(Data segment)
..........
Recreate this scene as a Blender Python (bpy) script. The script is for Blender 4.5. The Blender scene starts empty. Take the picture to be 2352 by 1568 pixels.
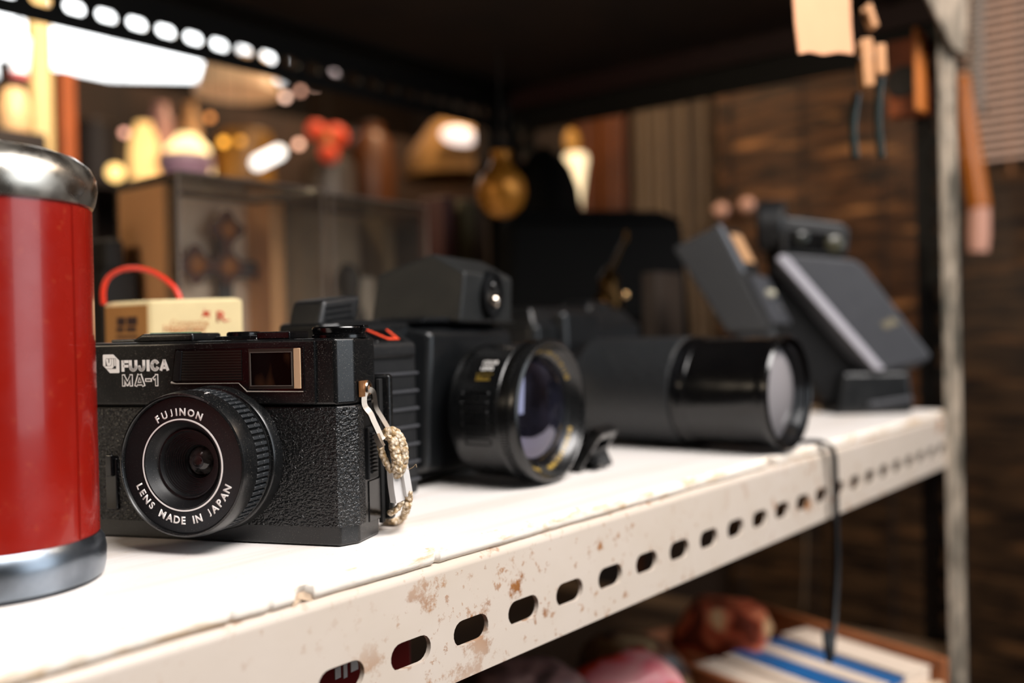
import bpy, bmesh, math, random
from mathutils import Vector, Matrix

# ------------------------------------------------------------------ camera, world, light
S = 0.001                                   # everything below is written in millimetres
FPX, CX, CY, EYE = 2200.0, 1176.0, 784.0, 70.0
YAW, PITCH, ROLL = math.radians(38.9), math.radians(-0.4), math.radians(-1.3)
cf = Vector((math.cos(PITCH)*math.cos(YAW), math.cos(PITCH)*math.sin(YAW), math.sin(PITCH)))
_r0 = Vector((math.sin(YAW), -math.cos(YAW), 0)); _u0 = _r0.cross(cf)
cr = math.cos(ROLL)*_r0 + math.sin(ROLL)*_u0
cu = -math.sin(ROLL)*_r0 + math.cos(ROLL)*_u0
CAM = Vector((0, 0, EYE))
scene = bpy.context.scene
col = scene.collection
cam_data = bpy.data.cameras.new('camera'); cam = bpy.data.objects.new('camera', cam_data); col.objects.link(cam)
cam_data.sensor_width = 23.5; cam_data.sensor_fit = 'HORIZONTAL'; cam_data.lens = FPX/2352*23.5
cam_data.clip_start = 0.01; cam_data.clip_end = 60
cam_data.dof.use_dof = True; cam_data.dof.focus_distance = 0.320; cam_data.dof.aperture_fstop = 3.1
cam_data.dof.aperture_blades = 9
cam.matrix_world = Matrix(((cr.x, cu.x, -cf.x, 0), (cr.y, cu.y, -cf.y, 0), (cr.z, cu.z, -cf.z, EYE*S), (0, 0, 0, 1)))
scene.camera = cam
scene.view_settings.view_transform = 'Standard'; scene.view_settings.look = 'None'
scene.view_settings.exposure = 0.0; scene.view_settings.gamma = 1.0; scene.view_settings.use_curve_mapping = False
w = bpy.data.worlds.new('world'); scene.world = w; w.use_nodes = True
w.node_tree.nodes['Background'].inputs[0].default_value = (1.0, 0.80, 0.62, 1)
w.node_tree.nodes['Background'].inputs[1].default_value = 0.035

def area(name, loc, target, sx, sy, power, color, spread=180):
    l = bpy.data.lights.new(name, 'AREA'); l.shape = 'RECTANGLE'; l.size = sx*S; l.size_y = sy*S
    l.energy = power; l.color = color; l.spread = math.radians(spread)
    o = bpy.data.objects.new(name, l); col.objects.link(o); o.location = Vector(loc)*S
    o.rotation_euler = (Vector(target)-Vector(loc)).to_track_quat('-Z', 'Y').to_euler(); return o
def point(name, loc, power, color, radius=30):
    l = bpy.data.lights.new(name, 'POINT'); l.energy = power; l.color = color; l.shadow_soft_size = radius*S
    o = bpy.data.objects.new(name, l); col.objects.link(o); o.location = Vector(loc)*S; return o
area('overhead_light', (260, -330, 760), (330, 300, 0), 700, 360, 18.5, (1.0, 0.95, 0.92))
area('open_front_daylight', (900, -1500, 500), (450, 250, 50), 1100, 1300, 13.0, (0.86, 0.93, 1.0))
point('stall_fill_light', (1130, 900, 760), 8, (1.0, 0.72, 0.42), 60)  # added unseen fill that warms the door and curtain
point('stall_fill_light', (1900, 1500, 1250), 55, (1.0, 0.70, 0.42), 60)  # added unseen fill that brightens the goods on the display shelf
point('side_fill_light', (-480, 560, 300), 5.2, (1.0, 0.82, 0.60), 60)  # added unseen fill for the carton and the clear cases
point('aisle_lamp_light', (1150, -500, 1000), 9, (1.0, 0.74, 0.52), 50)

# ------------------------------------------------------------------ helpers
def ray(x, y): return cf + (x-CX)/FPX*cr - (y-CY)/FPX*cu
def at(x_, y_, **k):
    d = ray(x_, y_); a, v = list(k.items())[0]; i = 'xyz'.index(a); return CAM + d*((v-CAM[i])/d[i])
def atd(x, y, z): return CAM + ray(x, y)*z

def Rot(ax, deg): return Matrix.Rotation(math.radians(deg), 4, ax)
def T(x, y, z): return Matrix.Translation((x, y, z))
def frame(o, ex, ey, ez):
    m = Matrix.Identity(4)
    for i, v in enumerate((ex, ey, ez)):
        v = v.normalized()
        for j in range(3): m[j][i] = v[j]
    for j in range(3): m[j][3] = o[j]
    return m

class MB:
    def __init__(s): s.bm = bmesh.new()
    def merge(s, b, M=None):
        if M is not None: bmesh.ops.transform(b, matrix=M, verts=b.verts)
        me = bpy.data.meshes.new('t'); b.to_mesh(me); b.free(); s.bm.from_mesh(me); bpy.data.meshes.remove(me); return s
    def box(s, x0, x1, y0, y1, z0, z1, bev=0.0, seg=3, M=None, fn=None):
        b = bmesh.new()
        v = [b.verts.new((x, y, z)) for x in (x0, x1) for y in (y0, y1) for z in (z0, z1)]
        for f in ((0,1,3,2),(4,6,7,5),(0,4,5,1),(2,3,7,6),(0,2,6,4),(1,5,7,3)): b.faces.new([v[i] for i in f])
        if fn:
            for q in b.verts: q.co = Vector(fn(q.co))
        bmesh.ops.recalc_face_normals(b, faces=b.faces)
        if bev: bmesh.ops.bevel(b, geom=b.edges[:], offset=bev, segments=seg, profile=0.5, affect='EDGES', clamp_overlap=True)
        return s.merge(b, M)
    def prism(s, pts, h0, h1, bev=0.0, seg=3, M=None, top=None):
        """polygon in xy extruded in z; top = optional polygon of the upper face"""
        b = bmesh.new(); n = len(pts); tp = top or pts
        lo = [b.verts.new((p[0], p[1], h0)) for p in pts]; hi = [b.verts.new((p[0], p[1], h1)) for p in tp]
        b.faces.new(lo[::-1]); b.faces.new(hi)
        for i in range(n): b.faces.new((lo[i], lo[(i+1) % n], hi[(i+1) % n], hi[i]))
        bmesh.ops.recalc_face_normals(b, faces=b.faces)
        if bev:
            es = [e for e in b.edges if len(e.link_faces) == 2 and e.calc_face_angle(0) > 0.35]
            bmesh.ops.bevel(b, geom=es, offset=bev, segments=seg, profile=0.5, affect='EDGES', clamp_overlap=True)
        return s.merge(b, M)
    def lathe(s, prof, n=64, M=None, close=False):
        """profile [(r, h)] around local z"""
        b = bmesh.new(); rings = []
        for r, h in prof:
            if r < 1e-6: rings.append([b.verts.new((0, 0, h))])
            else: rings.append([b.verts.new((r*math.cos(2*math.pi*i/n), r*math.sin(2*math.pi*i/n), h)) for i in range(n)])
        seq = list(zip(rings, rings[1:])) + ([(rings[-1], rings[0])] if close else [])
        for a, c in seq:
            for i in range(n):
                j = (i+1) % n
                vs = [a[i % len(a)], a[j % len(a)], c[j % len(c)], c[i % len(c)]]
                u = []
                for q in vs:
                    if q not in u: u.append(q)
                if len(u) > 2:
                    try: b.faces.new(u)
                    except ValueError: pass
        bmesh.ops.recalc_face_normals(b, faces=b.faces)
        return s.merge(b, M)
    def tube(s, pts, r, n=10, M=None, cap=True, flat=None):
        """round tube (or flat strip when flat=(w,t)) along pts"""
        b = bmesh.new(); pts = [Vector(p) for p in pts]; rings = []; up = None
        for i, p in enumerate(pts):
            t = (pts[min(i+1, len(pts)-1)] - pts[max(i-1, 0)]).normalized()
            if up is None:
                up = Vector((0, 0, 1)) if abs(t.z) < 0.9 else Vector((1, 0, 0))
            a = t.cross(up).normalized(); up = a.cross(t).normalized()
            rr = r[i] if isinstance(r, (list, tuple)) else r
            if flat:
                w_, t_ = flat
                rings.append([b.verts.new(p + a*x + up*y) for x, y in ((-w_/2,-t_/2),(w_/2,-t_/2),(w_/2,t_/2),(-w_/2,t_/2))])
            else:
                rings.append([b.verts.new(p + (a*math.cos(2*math.pi*k/n) + up*math.sin(2*math.pi*k/n))*rr) for k in range(n)])
        for a, c in zip(rings, rings[1:]):
            m = len(a)
            for k in range(m): b.faces.new((a[k], a[(k+1) % m], c[(k+1) % m], c[k]))
        if cap: b.faces.new(rings[0][::-1]); b.faces.new(rings[-1])
        bmesh.ops.recalc_face_normals(b, faces=b.faces)
        return s.merge(b, M)
    def ball(s, c, r, M=None, sc=(1, 1, 1), n=24):
        b = bmesh.new(); bmesh.ops.create_uvsphere(b, u_segments=n, v_segments=n//2, radius=r)
        bmesh.ops.transform(b, matrix=T(*c) @ Matrix.Diagonal((*sc, 1)), verts=b.verts)
        return s.merge(b, M)
    def build(s, name, m, parent=None, M=None, smooth=38, uv=False):
        """finish: vertices are in the parent's frame, in mm"""
        if M is not None: bmesh.ops.transform(s.bm, matrix=M, verts=s.bm.verts)
        bmesh.ops.scale(s.bm, vec=(S, S, S), verts=s.bm.verts)
        me = bpy.data.meshes.new(name); s.bm.to_mesh(me); s.bm.free()
        if smooth:
            me.polygons.foreach_set('use_smooth', [True]*len(me.polygons)); me.set_sharp_from_angle(angle=math.radians(smooth))
        o = bpy.data.objects.new(name, me); col.objects.link(o)
        for mm in (m if isinstance(m, (list, tuple)) else [m]): me.materials.append(mm)
        if parent: o.parent = parent
        if smooth:
            md = o.modifiers.new('normals', 'WEIGHTED_NORMAL'); md.keep_sharp = True
        return o

def thing(name, label, cat, loc=(0, 0, 0), rot=0, group=None):
    o = bpy.data.objects.new(name, None); col.objects.link(o); o.empty_display_size = 0.02
    o.location = Vector(loc)*S; o.rotation_euler = (0, 0, math.radians(rot)); o['label'] = label; o['category'] = cat
    if group: o['group'] = group
    return o
def tag(o, label, cat, group=None, kind=None):
    o['label'] = label; o['category'] = cat
    if group: o['group'] = group
    if kind: o['kind'] = kind
    return o
def struct(o, label=None):
    o['kind'] = 'structure'
    if label: o['label'] = label
    return o
def place(o, loc):                       # a mesh thing whose vertices were built round the origin
    o.location = Vector(loc)*S; return o

# materials -------------------------------------------------------
def rgb(h):
    h = h.lstrip('#'); c = [int(h[i:i+2], 16)/255 for i in (0, 2, 4)]
    return tuple((x/12.92 if x <= 0.04045 else ((x+0.055)/1.055)**2.4) for x in c) + (1,)
class Mat:
    def __init__(s, name, color=(0.5,0.5,0.5,1), rough=0.5, metal=0.0, **kw):
        s.m = bpy.data.materials.new(name); s.m.use_nodes = True; s.nt = s.m.node_tree
        s.b = s.nt.nodes['Principled BSDF']
        if isinstance(color, str): color = rgb(color)
        s.set('Base Color', color); s.set('Roughness', rough); s.set('Metallic', metal)
        for k, v in kw.items(): s.set(k.replace('_', ' '), v)
        s.tc = None
    def set(s, k, v): s.b.inputs[k].default_value = v
    def n(s, t, **kw):
        x = s.nt.nodes.new(t)
        for k, v in kw.items():
            if hasattr(x, k): setattr(x, k, v)
        return x
    def l(s, a, b): s.nt.links.new(a, b)
    def co(s, scale=(1, 1, 1), rot=(0, 0, 0)):
        if not s.tc: s.tc = s.n('ShaderNodeTexCoord')
        mp = s.n('ShaderNodeMapping'); mp.inputs['Scale'].default_value = scale; mp.inputs['Rotation'].default_value = rot
        s.l(s.tc.outputs['Object'], mp.inputs['Vector']); return mp.outputs[0]
    def noise(s, scale, detail=3, rough=0.5, dist=0.0, vec=None):
        x = s.n('ShaderNodeTexNoise'); x.inputs['Scale'].default_value = scale; x.inputs['Detail'].default_value = detail
        x.inputs['Roughness'].default_value = rough; x.inputs['Distortion'].default_value = dist
        s.l(vec if vec is not None else s.co(), x.inputs['Vector']); return x.outputs['Fac']
    def voro(s, scale, feature='F1', vec=None, out='Distance'):
        x = s.n('ShaderNodeTexVoronoi'); x.feature = feature; x.inputs['Scale'].default_value = scale
        s.l(vec if vec is not None else s.co(), x.inputs['Vector']); return x.outputs[out]
    def ramp(s, fac, stops):
        x = s.n('ShaderNodeValToRGB'); e = x.color_ramp.elements
        while len(e) < len(stops): e.new(0.5)
        for q, (p, c) in zip(e, stops):
            q.position = p; q.color = (c, c, c, 1) if isinstance(c, (int, float)) else (rgb(c) if isinstance(c, str) else c)
        s.l(fac, x.inputs[0]); return x.outputs[0]
    def mix(s, fac, a, b, mode='MIX'):
        x = s.n('ShaderNodeMix'); x.data_type = 'RGBA'; x.blend_type = mode
        for i, v in ((0, fac), (6, a), (7, b)):
            if hasattr(v, 'is_linked'): s.l(v, x.inputs[i])
            else: x.inputs[i].default_value = (rgb(v) if isinstance(v, str) else v)
        return x.outputs[2]
    def math(s, op, a, b=0.0):
        x = s.n('ShaderNodeMath'); x.operation = op
        for i, v in ((0, a), (1, b)):
            if hasattr(v, 'is_linked'): s.l(v, x.inputs[i])
            else: x.inputs[i].default_value = v
        return x.outputs[0]
    def color(s, o): s.l(o, s.b.inputs['Base Color']); return s
    def rough(s, o): s.l(o, s.b.inputs['Roughness']); return s
    def bump(s, h, strength=0.5, dist=0.3):
        x = s.n('ShaderNodeBump'); x.inputs['Strength'].default_value = strength; x.inputs['Distance'].default_value = dist*S
        s.l(h, x.inputs['Height']); s.l(x.outputs[0], s.b.inputs['Normal']); return s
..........
(What to work on) Please repeat exactly the data above from its first line to the line that contains "from mathutils import Vector, Matrix", inclusive, and leave every picture out.

(Solution to this exercise)
Recreate this scene as a Blender Python (bpy) script. The script is for Blender 4.5. The Blender scene starts empty. Take the picture to be 2352 by 1568 pixels.
import bpy, bmesh, math, random
from mathutils import Vector, Matrix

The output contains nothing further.